Nathaniel West novella receives grim but skillful dramatization

January 24, 1983

A disturbing literary classic of the 1930s has been translated into a disturbing modern TV classic. Nathaniel West's novella ''Miss Lonelyhearts'' was adapted for the movie screen in 1959 by director Vincent Sherman, starring Montgomery Clift. It was a glossy, unsuccessful Hollywoodization.

Now a second-year student-fellows project at the American Film Institute (AFI) Center for Advanced Film Studies has adapted the West novella for PBS's brave new world of TV drama - American Playhouse (Tuesday, 9-10 p.m., check local listings).

Filmed in black-and-white (mainly for financial reasons), this one-hour production manages to capture the stark, despairing quality of the tragedy without abandoning the viewer to complete disillusionment. Its major point - that it is dangerous for human beings to attempt to play God, especially in this age of depersonalization - is made with devastating simplicity. Lonelyhearts is an ethical man forced into what he feels is the unethical position of becoming a columnist who dispenses superficial personal advice to troubled readers who write in. In this story, Lonelyhearts suffers - but so do many of those whom he so glibly guides. Viewers should be forewarned: it is not an hour of easy viewing but a short, shocking exercise which uses occasionally distasteful episodes to make its statement about human ethics.

The impact of seeing a film about the glitz and glitter of modern life in Los Angeles of the 1930s without the facile assistance of garish color has a sobering effect. The film has the same kind of unprepossessing deja vu that made Peter Bogdanovich's ''The Last Picture Show'' so introspectively nostalgic: It's like seeing a surprisingly good, if seedy, film of the period.

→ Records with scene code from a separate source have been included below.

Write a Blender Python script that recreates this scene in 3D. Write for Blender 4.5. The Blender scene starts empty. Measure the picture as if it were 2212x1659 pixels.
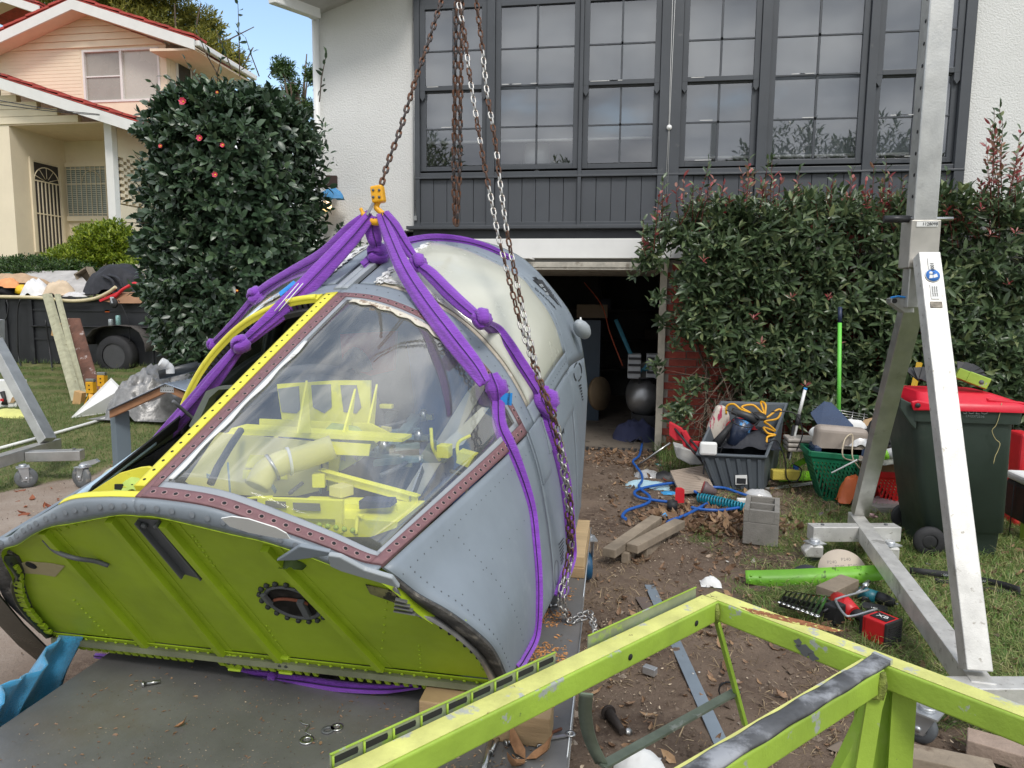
import bpy, bmesh, math, random
import numpy as np
from mathutils import Vector, Matrix
from mathutils.bvhtree import BVHTree
random.seed(7); RNG = np.random.default_rng(7)
SC = bpy.context.scene
COL = SC.collection
R = math.radians
FPX, CX, CY, EYE = 1534.0, 1106.0, 829.5, 1.69
PITCH, ROLL, YAW = R(6.8), R(0.57), R(8.7)
fw = np.array([-math.sin(YAW)*math.cos(PITCH), math.cos(YAW)*math.cos(PITCH), -math.sin(PITCH)])
r0 = np.array([math.cos(YAW), math.sin(YAW), 0.0]); u0 = np.cross(r0, fw)
RT = r0*math.cos(ROLL)+u0*math.sin(ROLL); UP = u0*math.cos(ROLL)-r0*math.sin(ROLL)
ORG = np.array([0, 0, EYE])
cam = bpy.data.cameras.new('camera'); camo = bpy.data.objects.new('camera', cam); COL.objects.link(camo)
cam.sensor_width = 36.0; cam.lens = FPX/2212.0*36.0; cam.clip_start = 0.05; cam.clip_end = 600
mw = Matrix.Identity(4)
for i in range(3):
 mw[i][0], mw[i][1], mw[i][2], mw[i][3] = RT[i], UP[i], -fw[i], ORG[i]
camo.matrix_world = mw
SC.camera = camo
W = bpy.data.worlds.new('World'); SC.world = W; W.use_nodes = True
nt = W.node_tree; nt.nodes.clear()
SUN_EL, SUN_ROT = R(48), R(205)
sky = nt.nodes.new('ShaderNodeTexSky'); sky.sky_type = 'NISHITA'; sky.sun_disc = False
sky.sun_elevation = SUN_EL; sky.sun_rotation = SUN_ROT; sky.air_density = 1.3; sky.dust_density = 0.6
tc = nt.nodes.new('ShaderNodeTexCoord'); mp = nt.nodes.new('ShaderNodeMapping'); mp.inputs['Scale'].default_value = (1, 1, 2.4)
mp.inputs['Location'].default_value = (3.1, 1.1, 0.1)
n1 = nt.nodes.new('ShaderNodeTexNoise'); n1.inputs['Scale'].default_value = 3.1; n1.inputs['Detail'].default_value = 7; n1.inputs['Roughness'].default_value = .55
n2 = nt.nodes.new('ShaderNodeTexNoise'); n2.inputs['Scale'].default_value = 4.3; n2.inputs['Detail'].default_value = 6
cr = nt.nodes.new('ShaderNodeMapRange'); cr.inputs[1].default_value = .35; cr.inputs[2].default_value = .52; cr.interpolation_type = 'SMOOTHSTEP'
cg = nt.nodes.new('ShaderNodeValToRGB'); e = cg.color_ramp.elements
e[0].position = .33; e[0].color = (4.2, 4.5, 5.1, 1); e[1].position = .62; e[1].color = (9.4, 9.6, 9.9, 1)
mix = nt.nodes.new('ShaderNodeMix'); mix.data_type = 'RGBA'
skm = nt.nodes.new('ShaderNodeMix'); skm.data_type = 'RGBA'; skm.blend_type = 'MULTIPLY'; skm.inputs[0].default_value = 1; skm.inputs[7].default_value = (1.35, 1.35, 1.35, 1)
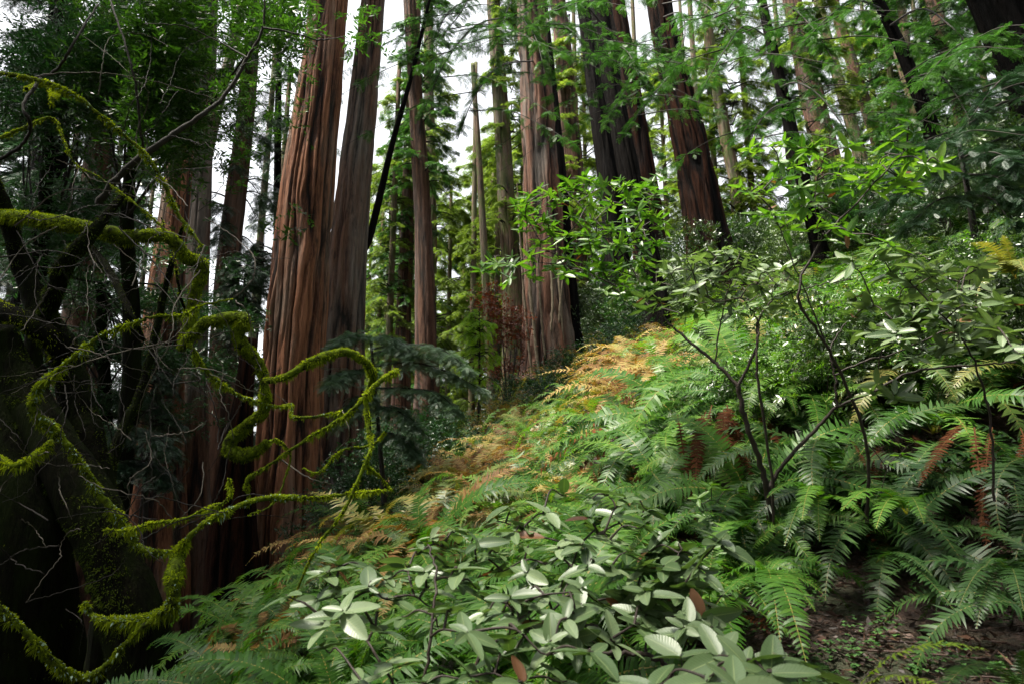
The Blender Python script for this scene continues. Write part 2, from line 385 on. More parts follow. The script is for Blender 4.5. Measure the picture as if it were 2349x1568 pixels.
# ------------------------------------------------------------------ the ground
def build_ground():
    u = np.linspace(-1, 1, 420); xs = np.sinh(u*4.3)/np.sinh(4.3)*600
    v = np.linspace(0, 1, 460); ys = -14 + np.sinh(v*4.2)/np.sinh(4.2)*800
    X, Y = np.meshgrid(xs, ys); Z = H(X, Y)
    n, m_ = X.shape
    i = (np.arange(n-1)[:, None]*m_+np.arange(m_-1)[None]).ravel()
    q = np.stack([i, i+1, i+m_+1, i+m_], -1)
    g = Geo().add(np.stack([X, Y, Z], -1), q=q)
    tag(link('ground', g.mesh('ground', M['soil'], True)), kind='structure', label='brown leaf strewn hillside falling into a dark gully')
build_ground()

# ------------------------------------------------------------------ redwood trunks
def trunk_mesh(name, path, rad, mat, seed, amp=.10, nth=72, dz=.12, ncell=17, twist=.04, flare=0):
    path = np.asarray(path, float)
    L = np.concatenate([[0], np.cumsum(np.linalg.norm(np.diff(path, axis=0), axis=1))])
    n = max(12, int(L[-1]/dz))
    s = np.linspace(0, L[-1], n)
    pp = catmull(path, 200); Lp = np.concatenate([[0], np.cumsum(np.linalg.norm(np.diff(pp, axis=0), axis=1))]); Lp *= L[-1]/Lp[-1]
    ctr = np.stack([np.interp(s, Lp, pp[:, k]) for k in range(3)], -1)
    R = np.interp(s, L, rad)
    th = np.arange(nth)/nth*2*np.pi
    U, V = np.meshgrid(np.arange(nth)/nth, s)
    W = (U + twist*.5*np.sin(V*.22+seed) + .003*np.sin(V*1.1+seed*2)) % 1.0
    W = (W + .030*(vnoise(U, V/1.3, 11, seed+7)-.5) + .012*(vnoise(U, V/.5, 23, seed+8)-.5)) % 1.0
    a = vnoise(W, V/3.6, ncell, seed); b = vnoise(W, V/1.5, ncell*2+3, seed+1); c = vnoise(U, V/3.0, 5, seed+2)
    ra = np.clip(np.abs(2*a-1)/.38, 0, 1)**.7; rb = np.clip(np.abs(2*b-1)/.5, 0, 1)          # broad plates with narrow furrows between
    ridge = ra*(.62+.38*rb)
    disp = amp*(ridge-.75) + .10*(c-.5)
    if flare:
        fl = np.exp(-V/ (flare*1.6))
        c2 = vnoise(U, V/6., 7, seed+5); disp = disp + fl*.6*(c2-.35)
    d3 = vnoise(W, V/.7, ncell*4+1, seed+3); ridge = np.clip(ridge*.8+.2*(1-np.abs(2*d3-1)), 0, 1); disp = disp+amp*.35*(d3-.5)
    rr = R[:, None]*(1+disp)
    x = ctr[:, 0:1]+rr*np.cos(th)[None]; y = ctr[:, 1:2]+rr*np.sin(th)[None]; z = np.repeat(ctr[:, 2:3], nth, 1)
    i = np.arange(n-1)[:, None]*nth; j = np.arange(nth)[None]; j2 = (j+1) % nth
    q = np.stack([i+j, i+j2, i+nth+j2, i+nth+j], -1).reshape(-1, 4)
    g = Geo().add(np.stack([x, y, z], -1), q=q, a=ridge.ravel())
    g.add(np.vstack([ctr[-1]+[0, 0, .05]]), a=.5)
    t = np.stack([(n-1)*nth+np.arange(nth), (n-1)*nth+(np.arange(nth)+1) % nth, np.full(nth, n*nth)], -1)
    g.t.append(t.astype(np.int32)); g.tm.append(np.zeros(nth, np.int32))
    return g.mesh(name, mat, True), ctr, R

# ------------------------------------------------------------------ conifer boughs
def bough(gl, gf, pts, r0, ntw, twl, tpl, rng, brl=.16, droop=.35, nbr=8, start=.15, tint=0.0):
    """a limb with flat sprays: limb tube goes to gl, foliage to gf"""
    path = catmull(pts, 14)
    if gl is not None: tube(gl, path, np.linspace(r0, r0*.18, 14), 5)
    s = start + (1-start)*np.sort(rng.rand(ntw)); idx = s*(len(path)-1.001)
    i0 = idx.astype(int); f = (idx-i0)[:, None]; base = path[i0]*(1-f)+path[i0+1]*f
    T = norm(path[i0+1]-path[i0]); up = np.array([0, 0, 1.])
    side = norm(np.cross(T, up))*rng.choice([-1, 1], ntw)[:, None]
    D = norm(T*(.35+.4*rng.rand(ntw, 1)) + side*(.7+.3*rng.rand(ntw, 1)) + up*(rng.normal(0, .25, (ntw, 1))-droop*.7))
    Lt = twl*(.5+.7*rng.rand(ntw))*(1.15-.75*s)
    # branchlets along each twig
    O = []; DD = []; NN = []; LL = []; AA = []
    k = np.linspace(.05, 1, nbr)
    for j, kk in enumerate(k):
        dn = droop*kk*kk*Lt
        o = base + D*(Lt*kk)[:, None] - up*dn[:, None]
        sgn = 1 if j % 2 else -1
        td = norm(D - up*(2*droop*kk))
        sd_ = norm(np.cross(td, up))*sgn
        w = .95 if kk < .97 else 0
        d = norm(td*(.75+.3*rng.rand(ntw, 1)) + sd_*w*(.8+.3*rng.rand(ntw, 1)) + rng.normal(0, .18, (ntw, 3)) - up*.12)
        O.append(o); DD.append(d); NN.append(norm(up+rng.normal(0, .35, (ntw, 3)))); LL.append(brl*(.7+.6*rng.rand(ntw))*(1.15-.4*kk))
        AA.append(np.clip(.25+.5*kk*rng.rand(ntw)+.25*s+tint+rng.normal(0, .1, ntw), 0, 1))
    stamp(gf, tpl, np.concatenate(O), np.concatenate(DD), np.concatenate(NN), np.concatenate(LL), a=np.concatenate(AA))

def crown_meshes(name, seed, z0, z1, rad, nb, tpl, mat, twl=.8, ntw=16, brl=.3, droop=.4, nbr=7, gap=.25):
    rng = np.random.RandomState(seed); gl, gf = Geo(), Geo()
    for k in range(nb):
        z = z0+(z1-z0)*rng.rand(); az = rng.rand()*6.283
        if gap and rng.rand() < gap*(math.sin(az*2+z*.8+seed) > 0): continue
        tt = (z-z0)/(z1-z0); R = rad*(.55+.55*rng.rand())*(1-.55*tt)
        d = np.array([math.cos(az), math.sin(az), 0]); up = np.array([0, 0, 1.])
        p0 = np.array([0, 0, z]); p1 = p0+d*R*.4+up*(.10*R); p2 = p0+d*R*.75-up*(.05*R); p3 = p0+d*R-up*(.16*R*(1+rng.rand()))
        bough(gl, gf, [p0, p1, p2, p3], .018+.012*R, ntw, twl, tpl, rng, brl=brl, droop=droop, nbr=nbr, start=.22)
    return gl.mesh(name+'_limbs', M['limb']), gf.mesh(name+'_sprays', mat)

CR = {}
def crown_kind(key):
    if key in CR: return CR[key]
    if key == 'far_a': CR[key] = crown_meshes(key, 11, -1, 24, 4.2, 125, BRF, M['needle_yellow'], .85, 20, .30, .22, 6)
    if key == 'far_b': CR[key] = crown_meshes(key, 12, -1, 24, 3.7, 105, BRF, M['needle_yellow'], .8, 20, .28, .25, 6, .5)
    if key == 'mid_a': CR[key] = crown_meshes(key, 13, 0, 14, 2.4, 62, BRM, M['needle'], .75, 16, .24, .35, 8, .4)
    if key == 'mid_b': CR[key] = crown_meshes(key, 14, 0, 14, 2.9, 56, BRM, M['needle'], .8, 16, .26, .4, 8, .5)
    if key == 'young': CR[key] = crown_meshes(key, 15, .2, 2.6, .95, 44, BRM, M['needle_blue'], .32, 11, .13, .35, 6, 0)
    if key == 'top': CR[key] = crown_meshes(key, 16, 0, 16, 5.0, 64, BRF, M['needle'], 1.5, 13, .6, .4, 6, .3)
    return CR[key]

def redwood(name, label, mat, d, pts, seed, group=None, amp=.10, nth=56, dz=.16, top_extra=5, crowns=(), flare=.8, cat='tree', base_drop=0, dy=0, ncell=17):
    """pts: bottom to top, (px, py, width px) in the photograph; d: distance of the tree"""
    dd = [d+dy*k/(len(pts)-1) for k in range(len(pts))]
    W = [P(x, y, q) for (x, y, w), q in zip(pts, dd)]; R = [w*q/FPX/2 for (x, y, w), q in zip(pts, dd)]
    b = W[0]; bz = float(H(b[0], b[1])) - .35 - base_drop
    path = []; rad = []
    if b[2]-bz > .3:
        path.append(np.array([b[0]-(W[1][0]-b[0])*.12, b[1], bz])); rad.append(R[0]*1.35)
    path += W; rad += R
    e = W[-1]-W[-2]; e = e/np.linalg.norm(e)
    path.append(W[-1]+e*top_extra); rad.append(R[-1]*.9)
    root = thing(name, label, cat, (path[0][0], path[0][1], bz+.3), group)
    o0 = np.array(root.location)
    path = [p-o0 for p in path]
    me, ctr, RR = trunk_mesh('trunk', path, rad, mat, seed, amp=amp, nth=nth, dz=dz, flare=flare, ncell=ncell)
    link('trunk', me, root)
    for key, z, sc, rot, m2 in crowns:
        zi = np.interp(z-o0[2], ctr[:, 2], np.arange(len(ctr))); c = ctr[int(zi)]
        lm, fm = crown_kind(key)
        cr = link('crown', fm, root, loc=c, rot=(0, 0, rot), scale=sc, mat=m2)
        link('limbs', lm, cr)
    return root, ctr, RR, o0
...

The four AFI students who are responsible for this tight, $100,000 production , which gets at the essence of West in one short hour, are Michael Dinner (director and co-writer), Lydia Woodward (producer), Bob Bailey (writer), and Juan Ruiz Anchia (cinematographer). An imaginative PBS consortium - (WNET in New York; WGBH, Boston; KCET, Los Angeles; and South Carolina ETV) - presents the series, whose artistic merits should be acknowledged. Creative initiative is needed in all the arts today . . . and now beginning to surface on public television.